What I Really Want- May 16th

             My life is a little complicated, not in the sense that there are a lot of problems or difficulties I face. Although those are apart of my life. By complicated I mean my thinking is all wonky, that is the only word I can use to describe it. I care about others more than myself and everything I want and need is put second. I don’t know why that is but it is the way I live my life. I make sure everyone I care about is happy and set for the next few months of their lives, yet they cant find it in their hearts to worry about me. It makes no sense. Why would I care more about them when they cant find the time or energy to care about me. I understand that everyone show how they care in different ways but I don’t see how asking how I am doing or if I need anything is a hard thing to do. It pisses me off. Like a lot. I am twenty years old and boy do I have a mouth on me. I don’t mean like I say horrible things and I bad mouth everything/one. What I mean is that I speak my mind and am honest with everyone no matter how hard things are for them to take. What is life without honesty? I give them what I want to be given. I can’t decide if that is a bad thing or not. Maybe Both?
After all this time I have decided that I am going to write down what I want. No one may be reading this or maybe someone is and maybe you feel the same, this is my outlet for all my frustrations, try it?

What I What:

·      Move to California
    Go to school out there
    Or
     Just move out there own my own
·      Be healthy
    Right now typing this I am at a Perkins In Bloomington eating the most delicious Chicken Melt Sandwhich with Coffee and French Vanilla Creamer- it is 10:39 pm and I am waiting for my mom to fly in from Texas.

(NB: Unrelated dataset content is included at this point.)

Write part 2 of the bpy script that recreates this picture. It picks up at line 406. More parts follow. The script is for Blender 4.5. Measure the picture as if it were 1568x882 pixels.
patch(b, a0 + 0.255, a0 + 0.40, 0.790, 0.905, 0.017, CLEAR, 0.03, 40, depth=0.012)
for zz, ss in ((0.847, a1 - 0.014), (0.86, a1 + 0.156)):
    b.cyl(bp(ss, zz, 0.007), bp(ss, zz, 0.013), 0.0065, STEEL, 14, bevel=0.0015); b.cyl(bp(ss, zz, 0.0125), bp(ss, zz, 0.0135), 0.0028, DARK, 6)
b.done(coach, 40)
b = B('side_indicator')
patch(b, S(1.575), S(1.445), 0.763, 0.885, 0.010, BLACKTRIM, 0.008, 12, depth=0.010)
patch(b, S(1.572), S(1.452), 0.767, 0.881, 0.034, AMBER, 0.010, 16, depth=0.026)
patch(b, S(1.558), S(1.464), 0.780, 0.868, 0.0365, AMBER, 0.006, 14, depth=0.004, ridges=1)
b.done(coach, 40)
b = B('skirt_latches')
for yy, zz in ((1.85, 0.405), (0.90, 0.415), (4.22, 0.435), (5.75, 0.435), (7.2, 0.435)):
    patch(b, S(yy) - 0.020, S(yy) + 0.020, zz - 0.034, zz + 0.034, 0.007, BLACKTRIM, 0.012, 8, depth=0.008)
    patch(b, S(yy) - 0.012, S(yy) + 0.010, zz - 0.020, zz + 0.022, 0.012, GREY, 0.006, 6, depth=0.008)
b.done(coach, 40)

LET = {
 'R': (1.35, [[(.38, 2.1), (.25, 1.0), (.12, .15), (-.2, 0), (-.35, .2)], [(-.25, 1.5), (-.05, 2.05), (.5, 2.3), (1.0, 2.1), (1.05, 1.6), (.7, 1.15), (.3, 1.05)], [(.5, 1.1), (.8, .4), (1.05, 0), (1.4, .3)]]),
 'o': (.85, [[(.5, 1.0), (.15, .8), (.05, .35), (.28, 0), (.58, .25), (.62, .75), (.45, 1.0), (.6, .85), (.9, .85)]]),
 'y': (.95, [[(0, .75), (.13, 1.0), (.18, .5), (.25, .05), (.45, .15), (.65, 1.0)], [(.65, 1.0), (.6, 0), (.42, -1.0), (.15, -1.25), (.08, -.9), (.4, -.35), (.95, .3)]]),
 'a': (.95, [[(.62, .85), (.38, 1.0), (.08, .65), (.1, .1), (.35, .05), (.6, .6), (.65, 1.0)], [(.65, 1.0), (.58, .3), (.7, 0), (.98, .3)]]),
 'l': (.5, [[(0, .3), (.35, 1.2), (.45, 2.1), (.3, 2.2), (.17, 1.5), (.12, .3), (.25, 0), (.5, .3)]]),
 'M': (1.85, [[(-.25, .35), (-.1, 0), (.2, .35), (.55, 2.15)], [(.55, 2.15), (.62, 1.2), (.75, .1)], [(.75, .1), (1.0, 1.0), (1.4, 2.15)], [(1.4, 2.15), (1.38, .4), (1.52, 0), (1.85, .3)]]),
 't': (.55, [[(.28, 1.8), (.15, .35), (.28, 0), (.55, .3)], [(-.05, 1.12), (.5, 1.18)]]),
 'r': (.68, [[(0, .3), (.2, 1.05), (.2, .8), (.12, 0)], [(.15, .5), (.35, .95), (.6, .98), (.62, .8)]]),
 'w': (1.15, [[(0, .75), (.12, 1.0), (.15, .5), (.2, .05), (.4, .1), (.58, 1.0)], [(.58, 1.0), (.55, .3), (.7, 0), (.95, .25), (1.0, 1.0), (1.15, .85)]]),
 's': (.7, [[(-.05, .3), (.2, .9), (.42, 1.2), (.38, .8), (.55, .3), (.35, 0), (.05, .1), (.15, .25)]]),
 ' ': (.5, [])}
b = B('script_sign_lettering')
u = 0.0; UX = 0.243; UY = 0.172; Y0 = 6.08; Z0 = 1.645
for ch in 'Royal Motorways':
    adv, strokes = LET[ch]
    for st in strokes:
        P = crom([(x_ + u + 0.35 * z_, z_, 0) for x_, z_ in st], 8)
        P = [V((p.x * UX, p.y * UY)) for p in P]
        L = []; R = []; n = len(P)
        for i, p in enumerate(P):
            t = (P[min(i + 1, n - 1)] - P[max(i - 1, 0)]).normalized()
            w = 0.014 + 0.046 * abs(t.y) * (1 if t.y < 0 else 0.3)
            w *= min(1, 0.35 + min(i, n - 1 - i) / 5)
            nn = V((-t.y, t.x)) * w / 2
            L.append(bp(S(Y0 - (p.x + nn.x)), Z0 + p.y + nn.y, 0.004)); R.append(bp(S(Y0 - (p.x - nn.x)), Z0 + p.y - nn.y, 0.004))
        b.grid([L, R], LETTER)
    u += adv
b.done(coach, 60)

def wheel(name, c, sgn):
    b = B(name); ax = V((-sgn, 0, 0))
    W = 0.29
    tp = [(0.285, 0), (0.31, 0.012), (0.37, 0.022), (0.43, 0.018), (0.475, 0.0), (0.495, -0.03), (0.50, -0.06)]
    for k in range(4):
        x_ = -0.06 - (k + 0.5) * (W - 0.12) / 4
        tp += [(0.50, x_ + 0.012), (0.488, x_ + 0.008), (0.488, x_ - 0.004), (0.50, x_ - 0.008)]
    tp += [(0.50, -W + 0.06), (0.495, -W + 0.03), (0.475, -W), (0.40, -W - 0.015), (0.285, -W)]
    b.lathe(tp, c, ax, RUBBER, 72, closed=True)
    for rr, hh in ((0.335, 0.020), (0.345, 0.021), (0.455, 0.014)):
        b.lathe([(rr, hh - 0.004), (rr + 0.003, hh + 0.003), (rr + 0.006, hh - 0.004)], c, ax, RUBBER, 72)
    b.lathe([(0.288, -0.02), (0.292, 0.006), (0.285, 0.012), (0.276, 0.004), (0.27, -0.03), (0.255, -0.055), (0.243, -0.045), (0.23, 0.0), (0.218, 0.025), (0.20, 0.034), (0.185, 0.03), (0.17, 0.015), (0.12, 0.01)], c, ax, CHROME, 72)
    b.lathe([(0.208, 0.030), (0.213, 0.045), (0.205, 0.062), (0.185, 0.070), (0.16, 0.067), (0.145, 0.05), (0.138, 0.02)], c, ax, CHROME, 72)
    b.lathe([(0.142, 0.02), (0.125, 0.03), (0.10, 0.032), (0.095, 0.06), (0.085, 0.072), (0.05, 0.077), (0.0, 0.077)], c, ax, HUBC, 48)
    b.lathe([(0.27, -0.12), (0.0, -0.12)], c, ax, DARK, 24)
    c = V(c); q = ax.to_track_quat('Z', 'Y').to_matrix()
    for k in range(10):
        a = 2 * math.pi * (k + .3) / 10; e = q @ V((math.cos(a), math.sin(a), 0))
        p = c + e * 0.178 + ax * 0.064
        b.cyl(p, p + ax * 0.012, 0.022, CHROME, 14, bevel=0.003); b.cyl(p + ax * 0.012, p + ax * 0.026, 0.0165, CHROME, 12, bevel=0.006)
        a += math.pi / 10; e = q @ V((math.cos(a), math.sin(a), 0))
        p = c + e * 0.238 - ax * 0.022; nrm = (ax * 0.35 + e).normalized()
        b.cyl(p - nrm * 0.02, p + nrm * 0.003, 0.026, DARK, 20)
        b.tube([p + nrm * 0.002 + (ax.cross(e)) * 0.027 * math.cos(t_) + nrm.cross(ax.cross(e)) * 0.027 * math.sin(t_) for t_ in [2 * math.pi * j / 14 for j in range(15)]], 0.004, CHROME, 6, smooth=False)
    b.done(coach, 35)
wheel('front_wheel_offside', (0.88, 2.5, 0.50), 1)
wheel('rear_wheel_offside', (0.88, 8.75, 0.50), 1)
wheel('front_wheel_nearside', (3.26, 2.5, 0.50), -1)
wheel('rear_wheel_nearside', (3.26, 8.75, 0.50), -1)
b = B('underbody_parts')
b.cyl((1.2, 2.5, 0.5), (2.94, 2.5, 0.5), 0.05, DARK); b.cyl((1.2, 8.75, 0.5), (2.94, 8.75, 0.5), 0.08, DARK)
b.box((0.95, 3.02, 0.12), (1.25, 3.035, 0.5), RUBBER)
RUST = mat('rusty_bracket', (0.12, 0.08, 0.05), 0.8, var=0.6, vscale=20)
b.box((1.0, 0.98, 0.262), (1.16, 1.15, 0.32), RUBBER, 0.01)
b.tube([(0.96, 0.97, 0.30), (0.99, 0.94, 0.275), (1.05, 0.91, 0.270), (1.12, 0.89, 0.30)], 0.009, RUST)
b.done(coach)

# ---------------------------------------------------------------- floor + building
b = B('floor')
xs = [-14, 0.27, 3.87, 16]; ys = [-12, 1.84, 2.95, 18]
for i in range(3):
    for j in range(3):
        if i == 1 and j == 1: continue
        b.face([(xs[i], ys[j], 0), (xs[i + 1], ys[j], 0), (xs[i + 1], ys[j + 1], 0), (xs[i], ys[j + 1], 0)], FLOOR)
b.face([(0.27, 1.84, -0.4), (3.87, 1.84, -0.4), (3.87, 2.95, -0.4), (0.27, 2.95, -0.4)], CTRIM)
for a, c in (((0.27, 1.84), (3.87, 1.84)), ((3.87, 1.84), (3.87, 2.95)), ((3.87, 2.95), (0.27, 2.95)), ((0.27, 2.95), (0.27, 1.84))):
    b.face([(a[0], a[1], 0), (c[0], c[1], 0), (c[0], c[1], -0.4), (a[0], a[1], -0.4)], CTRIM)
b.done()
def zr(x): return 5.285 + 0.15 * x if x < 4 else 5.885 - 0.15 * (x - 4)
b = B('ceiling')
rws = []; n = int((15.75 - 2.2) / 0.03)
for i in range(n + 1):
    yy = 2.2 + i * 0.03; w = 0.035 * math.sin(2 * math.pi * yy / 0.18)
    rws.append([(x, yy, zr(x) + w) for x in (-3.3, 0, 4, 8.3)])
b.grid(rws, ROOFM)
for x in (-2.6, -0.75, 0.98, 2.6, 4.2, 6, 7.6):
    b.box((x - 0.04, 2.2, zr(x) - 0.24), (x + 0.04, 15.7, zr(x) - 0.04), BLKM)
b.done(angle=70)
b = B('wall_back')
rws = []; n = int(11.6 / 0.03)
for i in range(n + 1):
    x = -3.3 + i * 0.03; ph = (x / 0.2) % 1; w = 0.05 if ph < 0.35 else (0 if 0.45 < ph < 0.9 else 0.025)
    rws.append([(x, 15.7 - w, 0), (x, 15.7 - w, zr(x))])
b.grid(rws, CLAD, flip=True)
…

This meal is probably the least healthiest thing to eat.. well like ever but my server, Pearl, screwed up my order- I wanted a half sandwhich and a piece of pie but nooo… she got me the full sandwhich, French fries AND PIE!!! I feel like I am going to explode.
   I watch a couple YouTuber’s who make fitness videos, Marissa Lace/Kathryn and Nicki Blacketter. They are the only people in my life that are actual inspiration to become healthy but I think the real reason I am having troubles is because I am doing it for the wrong reasons. I want to loose weight and become healthy for revenge to everyone who has doubted me and made me feel like shit. I have to want to do it for myself. 
·      I want to be able to blog frequently
    I suffer from this problem where I have no creative thoughts- ever. Its like when my motivation is high, my creativity is low and vice versa. Its so troubling. I also have this weird love for office supplies but I never use them! I love my laptop to much- I feel that if I write everything down on paper, I am not utilizing my laptop- god I am so weird.
·      Write a book
      All of the YouTuber’s are writing books now a days and that means people are forking out money for these books- and I am totally doing that- but all these books are inspiring me to write a book. I have no idea what I want to write about, I frequently write down little romance blips I have in my head but writing a whole book! It scares the absolute shit out of me!


Right now in my life these are things that I want, they are big life changes and not materialistic items they are just ways I want to improve my life. I digress a lot in this post, I hope you kept up!